Casa de Lava (1994) - Costa
Costa talks about Casa de Lava as the gateway to his subject of his four films, now gone, Fontainhas, an urban shanty town of Lisbon of which many Cape Verdean immigrants once called their second home. It was the otherworldly landscape of the volcanic island of Fogo, that he had heard so much about from the immigrant workers which lured him in.
A nurse named Mariana (Inês de Medeiros) accompanies a construction worker, Leão (Isaach De Bankolé), who fell into a coma from an accident (or suicide attempt?) to his home in Cape Verde. The transportation fee was anonymously donated by the inhabitants of that island nation who wanted him back. Taking a cue from Jacques Tourneur's I Walked with a Zombie, Costa equates Cape Verdeans or what's left of them (massive immigration to the mainland and many are still preparing to leave) to the dead and the dead are calling back Leão. Devoted Mariana isn't getting anywhwere, stuck in the land of the dead, stuck between her loyalty to Leão and the local white boy, the son of mysterious white woman Edith (Edith Scob).

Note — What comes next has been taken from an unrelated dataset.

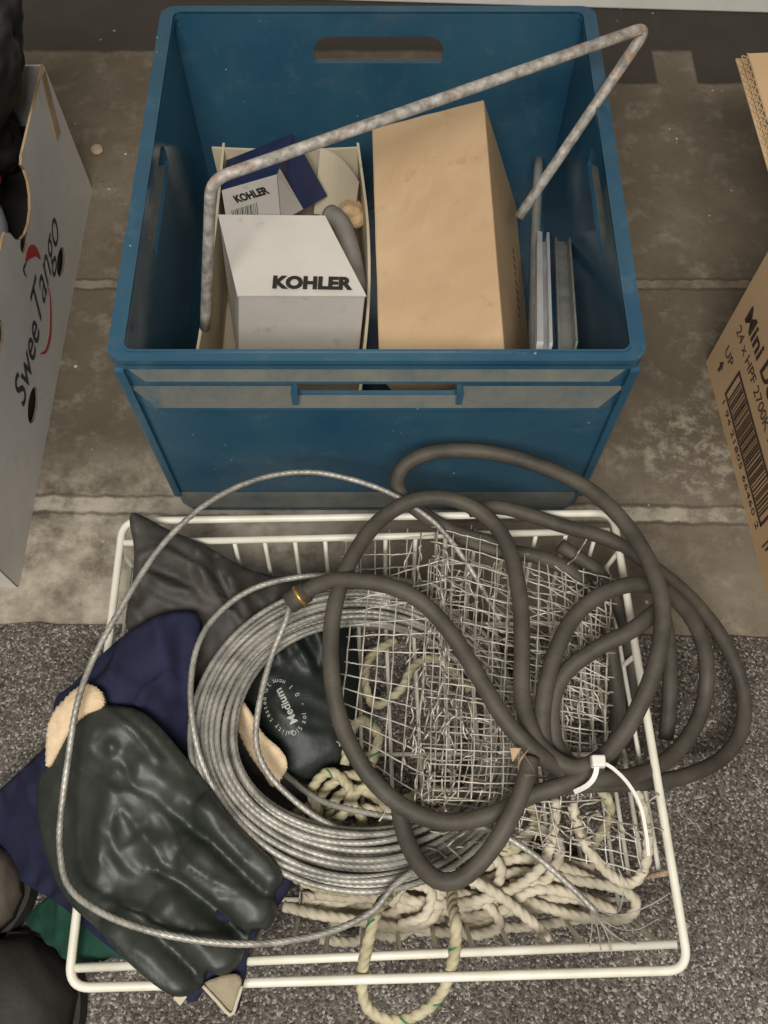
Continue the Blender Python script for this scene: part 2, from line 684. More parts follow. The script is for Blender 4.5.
def text(body, mat, parent, name, org, right, up, size, depth=.0003, bold=0.0, shear=0.0, fit=None, spacing=1.0):
    cu = bpy.data.curves.new('lettering', 'FONT')
    cu.body = body
    cu.size = size
    cu.extrude = depth / 2
    cu.offset = bold
    cu.shear = shear
    cu.space_character = spacing
    cu.resolution_u = 4
    ob = bpy.data.objects.new('lettering', cu)
    COL.objects.link(ob)
    dg = bpy.context.evaluated_depsgraph_get()
    me = bpy.data.meshes.new_from_object(ob.evaluated_get(dg))
    bpy.data.objects.remove(ob)
    right = Vector(right).normalized()
    up = Vector(up)
    up = (up - right * up.dot(right)).normalized()
    nm = right.cross(up)
    sx = 1.0
    if fit and len(me.vertices):
        sx = fit / (max(v.co.x for v in me.vertices) - 0)
    off = wloc(parent) if parent else Vector((0, 0, 0))
    for v in me.vertices:
        c = v.co
        v.co = Vector(org) + right * c.x * sx + up * c.y + nm * (c.z + depth / 2 + .0002) - off
    me.materials.clear()
    me.materials.append(mat)
    me.name = name
    o = bpy.data.objects.new(name, me)
    COL.objects.link(o)
    o.parent = parent
    return o


# ------------------------------------------------------------ setting
fl = MB().box((-1.6, -.9, -.05), (1.6, 1.6, 0)).build('floor', M['concrete'])
fl_me = fl.data
# keep the floor material in world coordinates
for v in fl_me.vertices:
    v.co += fl.location
fl.location = (0, 0, 0)
tag(fl, kind='structure')
# carpet with a ragged cut edge
cedge = []
for i in range(121):
    x = -1.2 + 2.4 * i / 120
    cedge.append((x, .303 - .02 * x + .004 * noise.noise(Vector((x * 30, 0, 0)))))
cp = MB().panel([(-1.2, -.85), (1.2, -.85)] + cedge[::-1], [], lambda u, v, w: Vector((u, v, w + .0002)), .006).build('carpet', M['carpet'])
tag(cp, kind='structure')
wl = MB().hex([(-1.6, 1.43, 0), (1.6, 1.29, 0), (1.6, 1.39, 0), (-1.6, 1.53, 0), (-1.6, 1.43, 2.2), (1.6, 1.29, 2.2), (1.6, 1.39, 2.2), (-1.6, 1.53, 2.2)]).build('wall_back', M['wall'])
tag(wl, kind='structure')
bb = MB().bhex([(-1.6, 1.418, 0), (1.6, 1.278, 0), (1.6, 1.2895, 0), (-1.6, 1.4295, 0), (-1.6, 1.418, .09), (1.6, 1.278, .09), (1.6, 1.2895, .09), (-1.6, 1.4295, .09)], .003).build('baseboard_back', M['skirt'])
tag(bb, kind='structure')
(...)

The colonial past is ingrained in everyone's faces - former booming slave trading post, inhabited by pirates and also used as a penal colony, abandoned after 19th century, the mixed race faces are as distinctive and beautiful as that of Brazilians. Elliptical narrative has no stronghold in this but the glorious nighttime cinematography and the beauty of volcanic surroundings make up for its lyrical poetry. You can totally see his later impressionistic approach to filmmaking brewing in the midst of Casa.